Das Initiativkomitee betonte: «Urnenabstimmungen finden auch in Zukunft statt. Die zentralen Geschäfte können mit dem obligatorischen oder fakultativen Referendum vors Volk gebracht werden.» Ein Einwohnerrat entlaste den Gemeinderat, sei aber zugleich kompetenter Sparringpartner und Kontrollinstanz für die Exekutive.

Bei den Eckwerten eines möglichen, 30-köpfigen Einwohnerrats ging die Botschaft von acht jährlichen Sitzungen à je fünf Stunden sowie zehn zusätzlichen Sitzungsstunden für Ratsmitglieder aus. Neben einer Pauschale von 500 Franken wäre ein Sitzungsgeld von 50 Franken pro Stunde möglich.
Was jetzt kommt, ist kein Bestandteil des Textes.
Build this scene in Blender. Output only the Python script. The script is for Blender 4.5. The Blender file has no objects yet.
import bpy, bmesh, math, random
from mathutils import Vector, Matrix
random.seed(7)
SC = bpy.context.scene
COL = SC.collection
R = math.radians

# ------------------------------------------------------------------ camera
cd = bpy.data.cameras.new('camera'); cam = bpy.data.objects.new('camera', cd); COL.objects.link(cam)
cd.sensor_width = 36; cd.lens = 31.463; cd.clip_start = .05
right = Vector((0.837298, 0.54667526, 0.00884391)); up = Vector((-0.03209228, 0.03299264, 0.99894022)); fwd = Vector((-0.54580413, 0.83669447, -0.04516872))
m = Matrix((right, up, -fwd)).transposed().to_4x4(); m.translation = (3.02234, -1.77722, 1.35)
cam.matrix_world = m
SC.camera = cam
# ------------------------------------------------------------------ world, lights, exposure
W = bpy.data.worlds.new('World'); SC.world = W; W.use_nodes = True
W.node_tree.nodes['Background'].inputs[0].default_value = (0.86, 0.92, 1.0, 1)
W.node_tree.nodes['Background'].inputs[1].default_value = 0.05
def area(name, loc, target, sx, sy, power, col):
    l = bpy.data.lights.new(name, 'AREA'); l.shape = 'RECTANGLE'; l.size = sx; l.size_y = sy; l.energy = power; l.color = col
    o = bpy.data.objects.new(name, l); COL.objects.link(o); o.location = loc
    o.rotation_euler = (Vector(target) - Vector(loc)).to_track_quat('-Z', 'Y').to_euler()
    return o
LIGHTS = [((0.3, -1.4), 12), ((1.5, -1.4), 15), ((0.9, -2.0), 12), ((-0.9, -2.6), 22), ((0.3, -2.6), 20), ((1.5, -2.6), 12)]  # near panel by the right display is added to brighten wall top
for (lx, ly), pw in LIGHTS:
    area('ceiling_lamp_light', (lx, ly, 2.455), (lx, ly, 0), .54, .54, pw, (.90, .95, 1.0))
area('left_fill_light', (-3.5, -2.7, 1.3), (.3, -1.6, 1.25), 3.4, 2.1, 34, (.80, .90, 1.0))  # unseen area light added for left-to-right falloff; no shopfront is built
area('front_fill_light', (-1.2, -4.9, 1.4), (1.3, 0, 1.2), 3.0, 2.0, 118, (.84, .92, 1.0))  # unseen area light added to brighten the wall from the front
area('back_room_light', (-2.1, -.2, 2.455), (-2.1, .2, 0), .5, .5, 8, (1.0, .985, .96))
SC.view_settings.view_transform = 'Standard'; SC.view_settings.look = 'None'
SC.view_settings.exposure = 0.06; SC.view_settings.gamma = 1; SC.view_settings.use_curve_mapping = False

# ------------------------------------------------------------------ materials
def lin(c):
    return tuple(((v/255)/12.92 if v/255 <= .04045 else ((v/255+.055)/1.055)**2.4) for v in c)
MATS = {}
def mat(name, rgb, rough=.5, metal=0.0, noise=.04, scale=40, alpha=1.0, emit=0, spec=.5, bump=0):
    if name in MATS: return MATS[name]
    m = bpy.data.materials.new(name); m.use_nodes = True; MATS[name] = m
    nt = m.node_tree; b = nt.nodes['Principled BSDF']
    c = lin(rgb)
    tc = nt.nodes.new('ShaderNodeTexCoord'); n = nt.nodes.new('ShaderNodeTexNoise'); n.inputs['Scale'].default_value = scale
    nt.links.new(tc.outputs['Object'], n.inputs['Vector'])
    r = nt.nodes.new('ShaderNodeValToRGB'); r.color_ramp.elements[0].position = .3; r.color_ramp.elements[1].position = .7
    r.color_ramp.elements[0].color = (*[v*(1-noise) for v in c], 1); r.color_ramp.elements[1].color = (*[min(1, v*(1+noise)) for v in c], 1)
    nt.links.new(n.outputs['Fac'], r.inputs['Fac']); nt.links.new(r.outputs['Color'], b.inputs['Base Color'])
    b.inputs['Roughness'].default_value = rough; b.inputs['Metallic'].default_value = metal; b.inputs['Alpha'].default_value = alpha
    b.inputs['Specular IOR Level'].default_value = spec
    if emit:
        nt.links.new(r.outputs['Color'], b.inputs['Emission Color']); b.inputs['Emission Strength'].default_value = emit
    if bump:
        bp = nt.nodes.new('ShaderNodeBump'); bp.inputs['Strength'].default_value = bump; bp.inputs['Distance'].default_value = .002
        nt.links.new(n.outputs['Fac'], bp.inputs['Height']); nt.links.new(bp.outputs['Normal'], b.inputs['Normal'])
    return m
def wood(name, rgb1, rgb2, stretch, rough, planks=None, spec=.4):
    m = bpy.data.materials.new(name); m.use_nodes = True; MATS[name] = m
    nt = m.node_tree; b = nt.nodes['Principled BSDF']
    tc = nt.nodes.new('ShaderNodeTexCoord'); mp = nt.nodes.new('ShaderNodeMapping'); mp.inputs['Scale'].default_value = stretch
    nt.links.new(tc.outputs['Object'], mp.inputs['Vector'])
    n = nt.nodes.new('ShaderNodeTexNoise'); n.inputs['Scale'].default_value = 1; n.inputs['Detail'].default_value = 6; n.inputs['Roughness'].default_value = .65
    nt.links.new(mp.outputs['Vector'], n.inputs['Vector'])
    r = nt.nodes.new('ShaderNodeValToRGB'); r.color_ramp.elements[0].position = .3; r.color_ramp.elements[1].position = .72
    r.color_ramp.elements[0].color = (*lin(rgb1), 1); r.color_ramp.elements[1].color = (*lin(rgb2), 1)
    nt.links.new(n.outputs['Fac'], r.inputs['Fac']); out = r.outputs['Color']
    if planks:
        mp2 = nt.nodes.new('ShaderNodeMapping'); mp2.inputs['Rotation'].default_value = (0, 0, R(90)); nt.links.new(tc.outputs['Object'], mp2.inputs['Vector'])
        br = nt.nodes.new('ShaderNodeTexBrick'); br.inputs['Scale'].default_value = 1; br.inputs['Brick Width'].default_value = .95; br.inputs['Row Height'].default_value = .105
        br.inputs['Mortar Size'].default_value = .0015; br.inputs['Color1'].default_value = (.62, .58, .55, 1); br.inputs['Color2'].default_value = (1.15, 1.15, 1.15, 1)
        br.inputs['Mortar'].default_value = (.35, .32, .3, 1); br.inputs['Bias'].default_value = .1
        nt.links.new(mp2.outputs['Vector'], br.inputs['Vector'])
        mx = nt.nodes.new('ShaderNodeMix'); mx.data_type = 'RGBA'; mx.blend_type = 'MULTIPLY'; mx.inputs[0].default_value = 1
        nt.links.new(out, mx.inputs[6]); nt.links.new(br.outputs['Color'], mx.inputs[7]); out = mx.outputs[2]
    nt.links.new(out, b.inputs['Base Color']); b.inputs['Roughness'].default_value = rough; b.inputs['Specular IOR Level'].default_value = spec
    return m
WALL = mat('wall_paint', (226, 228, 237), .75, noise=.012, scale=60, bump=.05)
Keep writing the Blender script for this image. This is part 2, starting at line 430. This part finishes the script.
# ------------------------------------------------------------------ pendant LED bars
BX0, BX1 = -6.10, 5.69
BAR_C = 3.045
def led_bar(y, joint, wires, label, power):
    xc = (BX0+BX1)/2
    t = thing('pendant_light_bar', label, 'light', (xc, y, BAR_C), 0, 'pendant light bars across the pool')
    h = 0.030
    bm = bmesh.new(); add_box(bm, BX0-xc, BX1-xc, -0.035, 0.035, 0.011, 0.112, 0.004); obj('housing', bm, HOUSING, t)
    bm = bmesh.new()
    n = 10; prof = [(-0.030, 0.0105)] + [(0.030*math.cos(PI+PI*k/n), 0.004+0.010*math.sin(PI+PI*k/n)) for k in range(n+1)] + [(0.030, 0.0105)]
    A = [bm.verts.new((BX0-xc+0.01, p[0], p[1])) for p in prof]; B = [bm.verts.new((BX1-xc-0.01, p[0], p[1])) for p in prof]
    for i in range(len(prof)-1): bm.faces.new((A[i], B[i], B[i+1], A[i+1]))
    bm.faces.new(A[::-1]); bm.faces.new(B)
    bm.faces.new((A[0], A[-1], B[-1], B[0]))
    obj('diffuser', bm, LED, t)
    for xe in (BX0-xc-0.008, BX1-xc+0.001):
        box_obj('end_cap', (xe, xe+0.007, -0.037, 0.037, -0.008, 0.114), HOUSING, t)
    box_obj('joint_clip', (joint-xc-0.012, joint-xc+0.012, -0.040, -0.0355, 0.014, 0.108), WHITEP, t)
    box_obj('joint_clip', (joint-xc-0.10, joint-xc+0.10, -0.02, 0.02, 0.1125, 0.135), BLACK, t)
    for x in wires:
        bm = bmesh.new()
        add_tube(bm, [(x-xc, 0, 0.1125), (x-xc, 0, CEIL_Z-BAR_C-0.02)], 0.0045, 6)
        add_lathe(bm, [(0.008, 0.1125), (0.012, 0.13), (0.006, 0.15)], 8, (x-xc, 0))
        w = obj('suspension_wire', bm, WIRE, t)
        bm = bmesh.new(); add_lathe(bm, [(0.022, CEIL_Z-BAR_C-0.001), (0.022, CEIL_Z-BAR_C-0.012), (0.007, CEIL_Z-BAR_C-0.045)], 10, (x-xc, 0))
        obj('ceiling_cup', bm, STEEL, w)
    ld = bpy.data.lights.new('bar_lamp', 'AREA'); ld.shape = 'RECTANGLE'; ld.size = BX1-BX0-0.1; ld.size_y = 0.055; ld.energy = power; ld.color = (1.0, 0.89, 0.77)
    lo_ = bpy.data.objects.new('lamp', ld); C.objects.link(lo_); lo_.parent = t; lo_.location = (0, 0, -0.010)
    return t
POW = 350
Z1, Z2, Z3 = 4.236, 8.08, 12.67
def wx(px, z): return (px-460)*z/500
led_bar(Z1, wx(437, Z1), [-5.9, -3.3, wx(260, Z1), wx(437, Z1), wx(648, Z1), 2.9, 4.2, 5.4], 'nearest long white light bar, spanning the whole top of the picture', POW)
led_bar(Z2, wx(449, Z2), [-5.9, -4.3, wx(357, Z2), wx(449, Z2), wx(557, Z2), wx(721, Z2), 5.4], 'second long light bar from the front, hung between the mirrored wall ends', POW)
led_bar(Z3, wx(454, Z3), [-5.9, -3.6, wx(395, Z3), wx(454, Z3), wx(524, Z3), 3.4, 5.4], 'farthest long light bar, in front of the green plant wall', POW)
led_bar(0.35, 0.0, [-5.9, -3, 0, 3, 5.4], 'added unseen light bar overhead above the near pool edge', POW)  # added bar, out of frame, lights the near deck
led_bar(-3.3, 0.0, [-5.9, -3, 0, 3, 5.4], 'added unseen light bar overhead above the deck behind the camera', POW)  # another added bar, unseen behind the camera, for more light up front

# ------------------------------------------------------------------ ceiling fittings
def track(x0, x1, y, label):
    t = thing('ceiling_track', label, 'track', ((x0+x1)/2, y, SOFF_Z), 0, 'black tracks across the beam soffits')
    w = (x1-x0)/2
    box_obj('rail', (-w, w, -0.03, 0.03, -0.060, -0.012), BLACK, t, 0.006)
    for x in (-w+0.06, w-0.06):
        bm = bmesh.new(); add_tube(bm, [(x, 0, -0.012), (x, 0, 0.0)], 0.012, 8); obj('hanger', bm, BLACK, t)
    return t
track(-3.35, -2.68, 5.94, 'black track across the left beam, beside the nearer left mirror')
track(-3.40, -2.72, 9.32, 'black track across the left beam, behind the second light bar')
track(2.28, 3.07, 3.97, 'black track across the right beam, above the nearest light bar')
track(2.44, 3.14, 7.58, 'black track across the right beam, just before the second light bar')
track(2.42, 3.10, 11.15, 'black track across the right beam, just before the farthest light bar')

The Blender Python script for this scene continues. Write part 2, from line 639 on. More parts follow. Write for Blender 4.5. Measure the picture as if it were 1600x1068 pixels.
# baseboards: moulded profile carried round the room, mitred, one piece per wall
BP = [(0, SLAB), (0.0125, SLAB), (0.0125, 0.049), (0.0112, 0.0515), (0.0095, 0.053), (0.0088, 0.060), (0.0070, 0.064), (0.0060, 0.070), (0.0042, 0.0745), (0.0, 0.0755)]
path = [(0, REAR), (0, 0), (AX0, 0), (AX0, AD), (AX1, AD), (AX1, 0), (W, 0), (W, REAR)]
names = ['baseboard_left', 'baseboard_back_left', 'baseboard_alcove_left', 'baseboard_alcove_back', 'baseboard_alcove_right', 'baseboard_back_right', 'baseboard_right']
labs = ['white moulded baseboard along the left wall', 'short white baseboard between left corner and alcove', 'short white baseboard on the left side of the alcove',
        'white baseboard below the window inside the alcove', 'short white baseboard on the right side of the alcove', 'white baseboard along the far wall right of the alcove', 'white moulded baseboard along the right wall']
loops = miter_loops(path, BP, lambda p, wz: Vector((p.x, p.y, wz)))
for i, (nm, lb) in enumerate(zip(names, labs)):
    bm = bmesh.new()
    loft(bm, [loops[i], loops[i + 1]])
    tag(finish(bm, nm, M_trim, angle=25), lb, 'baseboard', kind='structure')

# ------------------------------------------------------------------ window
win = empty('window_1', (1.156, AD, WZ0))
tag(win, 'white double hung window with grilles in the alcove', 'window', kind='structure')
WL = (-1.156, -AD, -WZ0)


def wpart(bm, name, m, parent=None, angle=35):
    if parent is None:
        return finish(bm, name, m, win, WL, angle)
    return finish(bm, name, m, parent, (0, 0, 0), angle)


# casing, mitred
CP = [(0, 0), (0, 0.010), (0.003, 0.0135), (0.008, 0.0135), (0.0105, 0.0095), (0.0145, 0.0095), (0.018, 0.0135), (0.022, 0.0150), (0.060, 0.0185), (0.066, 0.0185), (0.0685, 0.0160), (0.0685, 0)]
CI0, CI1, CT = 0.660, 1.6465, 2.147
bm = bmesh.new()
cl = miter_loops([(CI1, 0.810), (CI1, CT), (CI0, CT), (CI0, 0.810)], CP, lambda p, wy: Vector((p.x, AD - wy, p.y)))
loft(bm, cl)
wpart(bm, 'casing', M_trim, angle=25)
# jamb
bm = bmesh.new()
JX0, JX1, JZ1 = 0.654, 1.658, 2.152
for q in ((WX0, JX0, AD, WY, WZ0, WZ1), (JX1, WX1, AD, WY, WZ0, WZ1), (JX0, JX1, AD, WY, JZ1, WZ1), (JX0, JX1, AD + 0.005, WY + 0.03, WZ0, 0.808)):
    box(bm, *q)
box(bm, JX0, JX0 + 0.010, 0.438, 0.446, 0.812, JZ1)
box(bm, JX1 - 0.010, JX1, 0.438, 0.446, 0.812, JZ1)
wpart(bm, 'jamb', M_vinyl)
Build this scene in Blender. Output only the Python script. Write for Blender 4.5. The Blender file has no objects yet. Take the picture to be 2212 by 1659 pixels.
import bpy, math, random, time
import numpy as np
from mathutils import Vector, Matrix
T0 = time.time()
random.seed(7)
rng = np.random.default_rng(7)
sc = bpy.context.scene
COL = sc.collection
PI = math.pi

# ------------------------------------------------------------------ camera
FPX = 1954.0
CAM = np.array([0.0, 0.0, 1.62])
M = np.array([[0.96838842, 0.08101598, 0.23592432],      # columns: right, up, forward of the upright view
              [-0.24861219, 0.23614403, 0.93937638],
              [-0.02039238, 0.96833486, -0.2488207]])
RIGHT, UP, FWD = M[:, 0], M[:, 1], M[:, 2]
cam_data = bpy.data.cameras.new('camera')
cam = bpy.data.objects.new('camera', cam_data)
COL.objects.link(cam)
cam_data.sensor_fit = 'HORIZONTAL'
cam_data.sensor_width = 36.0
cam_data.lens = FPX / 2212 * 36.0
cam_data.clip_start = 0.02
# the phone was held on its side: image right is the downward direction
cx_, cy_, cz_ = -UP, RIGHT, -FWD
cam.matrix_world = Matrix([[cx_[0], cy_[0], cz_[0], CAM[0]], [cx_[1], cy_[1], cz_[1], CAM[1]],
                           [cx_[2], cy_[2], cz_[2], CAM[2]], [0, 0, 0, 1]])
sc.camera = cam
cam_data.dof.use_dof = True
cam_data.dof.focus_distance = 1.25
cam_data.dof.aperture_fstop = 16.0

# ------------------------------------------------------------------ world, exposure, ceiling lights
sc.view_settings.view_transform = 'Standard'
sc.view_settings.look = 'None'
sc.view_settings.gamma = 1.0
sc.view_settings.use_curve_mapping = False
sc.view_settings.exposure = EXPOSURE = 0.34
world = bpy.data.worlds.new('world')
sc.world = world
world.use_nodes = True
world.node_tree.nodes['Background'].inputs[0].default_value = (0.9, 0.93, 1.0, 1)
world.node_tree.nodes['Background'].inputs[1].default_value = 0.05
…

Je 4000 Franken veranschlagt der Gemeinderat in der Botschaft für die Präsidentenfeier und den Einwohnerratsausflug pro Jahr.

Insgesamt rechnet der Gemeinderat von Ebikon mit Gesamtkosten pro Jahr von rund 450’000 Franken. Gleichzeitig würden jedoch auch Kosten wegfallen, so dass er die Mehrkosten pro Jahr mit 230’000 Franken schätzt. Diese Zahlen geben ein grobes Bild. Ob sie auf die Stadt Sursee übertragbar sind, werden ausführliche Abklärungen zeigen müssen.